My dad gave the doves to a friend named Henry, who had told him he loved eating any kind of wild game. He also loved to have a strong drink or two each evening.

About a week later, my father went into Henry’s store and asked, “How were those doves?”

“Red, I don’t want you to ever give me another dove,” Henry answered. “I got so sick that I couldn’t get out of bed for several days. Either I had some bad doves or some bad whiskey. I would like to think it was the doves.”

Those are the kinds of stories that are repeated at opening-day dove hunts year after year.

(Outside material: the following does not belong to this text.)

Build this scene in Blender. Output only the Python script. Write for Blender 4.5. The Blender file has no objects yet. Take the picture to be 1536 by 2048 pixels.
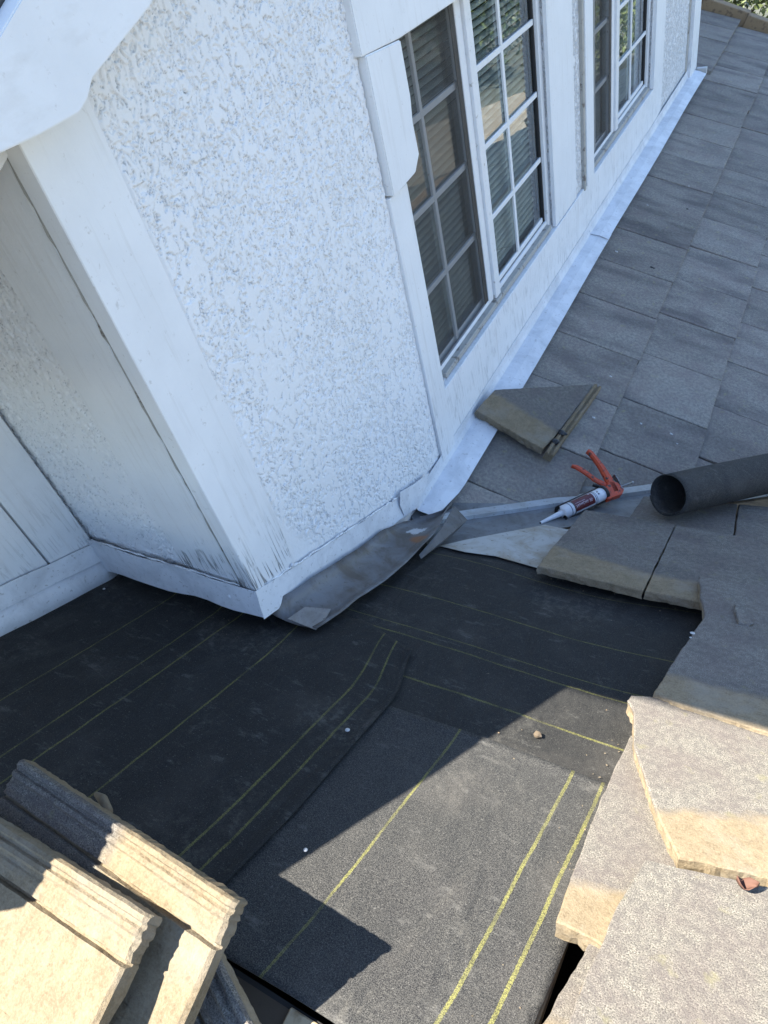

“The little Confederate gray mourning dove does more to kick off the fall hunting social season for us good old boys than a new shotgun, pit-cooked barbecue, hushpuppies and a longneck Budweiser could,” Tom Bryant wrote in The Pilot in North Carolina. “Dove hunting season has become a major event in the South. I should rephrase that to say the opening few days of the season usher in the real stuff, and then everyone settles into their specialty. Quail hunters concentrate on where the coveys are. Deer hunters start putting up their tree stands, scouting for rubs and limbering up the bows or sighting in black-powder guns. Duck hunters begin cleaning up decoys and getting duck boats ready in preparation for the main event. … But all of that comes later.

“First of all, we’ve got to go dove hunting. Dove hunts take place in different ways, from the fine-linen, top-of-the-line, sophisticated event to the out-behind-the-barn, down-close-to-the-creek, next-to-the-freshly-cut-cornfield hunts that were my early introduction to the art of dove shooting. No two opening days are the same. And yet, if you’ve been to one, you’ve almost been to them all. … Like untold thousands of dove hunters across the South, we will join the noble pursuit of an amazing little Southern bird that means so much to us.”

According to the calendar, autumn doesn’t officially arrive until late September.

It will still be hot next week. It will still be humid.

But when the sun begins to rise in the eastern sky and that first hunter stands up from his stool and fires Sunday morning, it will be autumn in Arkansas in my mind.